Repeat the whole listing exactly as written.
:::
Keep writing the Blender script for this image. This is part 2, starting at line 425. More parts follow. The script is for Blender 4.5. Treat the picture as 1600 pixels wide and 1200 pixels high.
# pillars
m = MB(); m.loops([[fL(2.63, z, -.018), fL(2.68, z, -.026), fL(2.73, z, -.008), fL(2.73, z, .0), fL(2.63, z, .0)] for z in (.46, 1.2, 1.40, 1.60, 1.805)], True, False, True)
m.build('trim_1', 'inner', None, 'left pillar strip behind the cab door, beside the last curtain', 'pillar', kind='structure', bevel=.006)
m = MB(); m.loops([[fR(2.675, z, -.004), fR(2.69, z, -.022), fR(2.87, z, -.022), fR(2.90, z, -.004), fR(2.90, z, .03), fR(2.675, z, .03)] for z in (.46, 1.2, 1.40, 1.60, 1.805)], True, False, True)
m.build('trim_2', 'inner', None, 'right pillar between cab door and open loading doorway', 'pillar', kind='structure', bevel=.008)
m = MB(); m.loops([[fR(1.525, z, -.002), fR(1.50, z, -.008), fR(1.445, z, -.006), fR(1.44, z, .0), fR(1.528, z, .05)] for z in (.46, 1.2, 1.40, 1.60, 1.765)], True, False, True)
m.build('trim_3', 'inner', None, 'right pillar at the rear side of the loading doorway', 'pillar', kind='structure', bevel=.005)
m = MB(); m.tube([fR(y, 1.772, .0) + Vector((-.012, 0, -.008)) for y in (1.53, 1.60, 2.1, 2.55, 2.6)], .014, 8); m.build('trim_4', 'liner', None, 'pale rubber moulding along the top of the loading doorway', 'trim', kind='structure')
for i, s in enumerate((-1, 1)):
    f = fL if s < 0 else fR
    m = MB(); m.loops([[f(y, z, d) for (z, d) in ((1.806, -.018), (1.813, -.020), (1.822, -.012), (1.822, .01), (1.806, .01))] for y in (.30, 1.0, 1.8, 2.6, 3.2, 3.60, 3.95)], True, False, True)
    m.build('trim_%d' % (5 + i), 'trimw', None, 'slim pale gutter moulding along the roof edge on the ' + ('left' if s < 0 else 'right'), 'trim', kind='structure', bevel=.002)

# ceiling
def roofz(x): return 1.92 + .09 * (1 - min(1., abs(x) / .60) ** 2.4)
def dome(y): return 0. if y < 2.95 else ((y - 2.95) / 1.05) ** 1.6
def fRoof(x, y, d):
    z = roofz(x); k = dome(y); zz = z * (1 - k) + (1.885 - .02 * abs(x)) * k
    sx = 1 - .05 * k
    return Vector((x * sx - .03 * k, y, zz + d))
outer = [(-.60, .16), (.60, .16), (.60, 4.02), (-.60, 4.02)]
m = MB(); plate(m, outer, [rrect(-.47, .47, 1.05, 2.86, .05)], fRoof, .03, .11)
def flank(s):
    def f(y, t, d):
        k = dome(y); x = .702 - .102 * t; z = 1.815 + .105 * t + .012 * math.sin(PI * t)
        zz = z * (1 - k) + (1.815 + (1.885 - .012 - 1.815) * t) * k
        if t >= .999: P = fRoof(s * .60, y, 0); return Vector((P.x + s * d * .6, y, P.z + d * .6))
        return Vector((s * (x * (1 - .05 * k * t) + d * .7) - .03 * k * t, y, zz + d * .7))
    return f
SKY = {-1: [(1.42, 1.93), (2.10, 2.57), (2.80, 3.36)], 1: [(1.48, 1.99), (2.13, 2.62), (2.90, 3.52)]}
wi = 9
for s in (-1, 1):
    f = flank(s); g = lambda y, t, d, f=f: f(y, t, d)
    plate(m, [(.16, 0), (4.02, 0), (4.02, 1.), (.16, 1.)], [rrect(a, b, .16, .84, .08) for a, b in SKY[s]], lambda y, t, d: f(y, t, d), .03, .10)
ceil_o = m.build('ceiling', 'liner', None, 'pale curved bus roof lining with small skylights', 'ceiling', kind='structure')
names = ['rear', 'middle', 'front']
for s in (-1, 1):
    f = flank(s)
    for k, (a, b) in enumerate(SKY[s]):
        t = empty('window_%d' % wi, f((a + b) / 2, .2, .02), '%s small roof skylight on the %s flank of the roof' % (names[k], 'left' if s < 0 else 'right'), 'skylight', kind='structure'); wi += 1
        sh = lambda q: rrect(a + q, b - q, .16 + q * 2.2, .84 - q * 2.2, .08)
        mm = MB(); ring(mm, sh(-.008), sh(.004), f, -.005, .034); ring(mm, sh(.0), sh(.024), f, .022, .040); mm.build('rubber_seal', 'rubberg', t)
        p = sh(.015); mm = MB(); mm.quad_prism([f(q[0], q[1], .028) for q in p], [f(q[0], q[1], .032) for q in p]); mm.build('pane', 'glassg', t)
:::
IN RESPONSE:
Keep writing the Blender script for this image. This is part 2, starting at line 425. More parts follow. The script is for Blender 4.5. Treat the picture as 1600 pixels wide and 1200 pixels high.
# pillars
m = MB(); m.loops([[fL(2.63, z, -.018), fL(2.68, z, -.026), fL(2.73, z, -.008), fL(2.73, z, .0), fL(2.63, z, .0)] for z in (.46, 1.2, 1.40, 1.60, 1.805)], True, False, True)
m.build('trim_1', 'inner', None, 'left pillar strip behind the cab door, beside the last curtain', 'pillar', kind='structure', bevel=.006)
m = MB(); m.loops([[fR(2.675, z, -.004), fR(2.69, z, -.022), fR(2.87, z, -.022), fR(2.90, z, -.004), fR(2.90, z, .03), fR(2.675, z, .03)] for z in (.46, 1.2, 1.40, 1.60, 1.805)], True, False, True)
m.build('trim_2', 'inner', None, 'right pillar between cab door and open loading doorway', 'pillar', kind='structure', bevel=.008)
m = MB(); m.loops([[fR(1.525, z, -.002), fR(1.50, z, -.008), fR(1.445, z, -.006), fR(1.44, z, .0), fR(1.528, z, .05)] for z in (.46, 1.2, 1.40, 1.60, 1.765)], True, False, True)
m.build('trim_3', 'inner', None, 'right pillar at the rear side of the loading doorway', 'pillar', kind='structure', bevel=.005)
m = MB(); m.tube([fR(y, 1.772, .0) + Vector((-.012, 0, -.008)) for y in (1.53, 1.60, 2.1, 2.55, 2.6)], .014, 8); m.build('trim_4', 'liner', None, 'pale rubber moulding along the top of the loading doorway', 'trim', kind='structure')
for i, s in enumerate((-1, 1)):
    f = fL if s < 0 else fR
    m = MB(); m.loops([[f(y, z, d) for (z, d) in ((1.806, -.018), (1.813, -.020), (1.822, -.012), (1.822, .01), (1.806, .01))] for y in (.30, 1.0, 1.8, 2.6, 3.2, 3.60, 3.95)], True, False, True)
    m.build('trim_%d' % (5 + i), 'trimw', None, 'slim pale gutter moulding along the roof edge on the ' + ('left' if s < 0 else 'right'), 'trim', kind='structure', bevel=.002)

# ceiling
def roofz(x): return 1.92 + .09 * (1 - min(1., abs(x) / .60) ** 2.4)
def dome(y): return 0. if y < 2.95 else ((y - 2.95) / 1.05) ** 1.6
def fRoof(x, y, d):
    z = roofz(x); k = dome(y); zz = z * (1 - k) + (1.885 - .02 * abs(x)) * k
    sx = 1 - .05 * k
    return Vector((x * sx - .03 * k, y, zz + d))
outer = [(-.60, .16), (.60, .16), (.60, 4.02), (-.60, 4.02)]
m = MB(); plate(m, outer, [rrect(-.47, .47, 1.05, 2.86, .05)], fRoof, .03, .11)
def flank(s):
    def f(y, t, d):
        k = dome(y); x = .702 - .102 * t; z = 1.815 + .105 * t + .012 * math.sin(PI * t)
        zz = z * (1 - k) + (1.815 + (1.885 - .012 - 1.815) * t) * k
        if t >= .999: P = fRoof(s * .60, y, 0); return Vector((P.x + s * d * .6, y, P.z + d * .6))
        return Vector((s * (x * (1 - .05 * k * t) + d * .7) - .03 * k * t, y, zz + d * .7))
    return f
SKY = {-1: [(1.42, 1.93), (2.10, 2.57), (2.80, 3.36)], 1: [(1.48, 1.99), (2.13, 2.62), (2.90, 3.52)]}
wi = 9
for s in (-1, 1):
    f = flank(s); g = lambda y, t, d, f=f: f(y, t, d)
    plate(m, [(.16, 0), (4.02, 0), (4.02, 1.), (.16, 1.)], [rrect(a, b, .16, .84, .08) for a, b in SKY[s]], lambda y, t, d: f(y, t, d), .03, .10)
ceil_o = m.build('ceiling', 'liner', None, 'pale curved bus roof lining with small skylights', 'ceiling', kind='structure')
names = ['rear', 'middle', 'front']
for s in (-1, 1):
    f = flank(s)
    for k, (a, b) in enumerate(SKY[s]):
        t = empty('window_%d' % wi, f((a + b) / 2, .2, .02), '%s small roof skylight on the %s flank of the roof' % (names[k], 'left' if s < 0 else 'right'), 'skylight', kind='structure'); wi += 1
        sh = lambda q: rrect(a + q, b - q, .16 + q * 2.2, .84 - q * 2.2, .08)
        mm = MB(); ring(mm, sh(-.008), sh(.004), f, -.005, .034); ring(mm, sh(.0), sh(.024), f, .022, .040); mm.build('rubber_seal', 'rubberg', t)
        p = sh(.015); mm = MB(); mm.quad_prism([f(q[0], q[1], .028) for q in p], [f(q[0], q[1], .032) for q in p]); mm.build('pane', 'glassg', t)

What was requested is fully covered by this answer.